Então, se nada é natural, isto é, produzido pela natureza, mas pela nossa atividade, como é que as coisas aconteceram? Vamos à história, ainda que em grandes passadas.
Segundo as últimas pesquisas, a humanidade tem por volta de 100 mil anos. Durante mais ou menos 85 mil anos não havia nem ricos nem pobres, nem propriedade privada, nem dinheiro, obviamente não havia salários, não havia patrões e trabalhadores, não havia compra e venda de nada. Portanto, não havia mercado. Como, então, se davam as coisas? Bom, inicialmente, a humanidade era constituída de pequenos grupos nômades. Esses pequenos grupos extraíam da natureza as coisas de que precisavam para satisfazer as suas necessidades. Durante muito tempo, esses grupos estavam isolados e só produziam o que consumiam. Não havia sobras. Com o tempo, grupos diferentes começaram a entrar em contato uns com os outros. Isso levou à constatação de que cada grupo dispunha de coisas diferentes, que poderiam interessar a outros grupos. Começou, então, a troca. Mas, atenção: as coisas eram produzidas para atender as necessidades das pessoas e não para serem trocadas. Só era trocado algo que sobrava e poderia ser útil para algum grupo.
Lembremos que é da natureza do trabalho humano poder produzir sempre algo novo, diferente. Isso possibilitou que, ao longo de milhares de anos, os seres humanos pudessem desenvolver conhecimentos, técnicas e ferramentas que lhes permitiram melhorar cada vez mais a produção de coisas para suprir as suas necessidades.

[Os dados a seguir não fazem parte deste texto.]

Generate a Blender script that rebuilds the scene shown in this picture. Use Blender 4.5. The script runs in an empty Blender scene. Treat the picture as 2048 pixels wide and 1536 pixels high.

Resumindo um processo longo e complexo. Durante milhares de anos as coisas eram produzidas para satisfazer as necessidades humanas e só poucas coisas eram trocadas. E, mesmo assim, a troca não era realizada por intermédio de dinheiro. Este não existia. As coisas eram trocadas por outras coisas. Por exemplo, facas ou machados de pedra lascada ou polida por peles de animais. Na medida em que se ampliava a produção, mais coisas ficaram disponíveis para serem trocadas.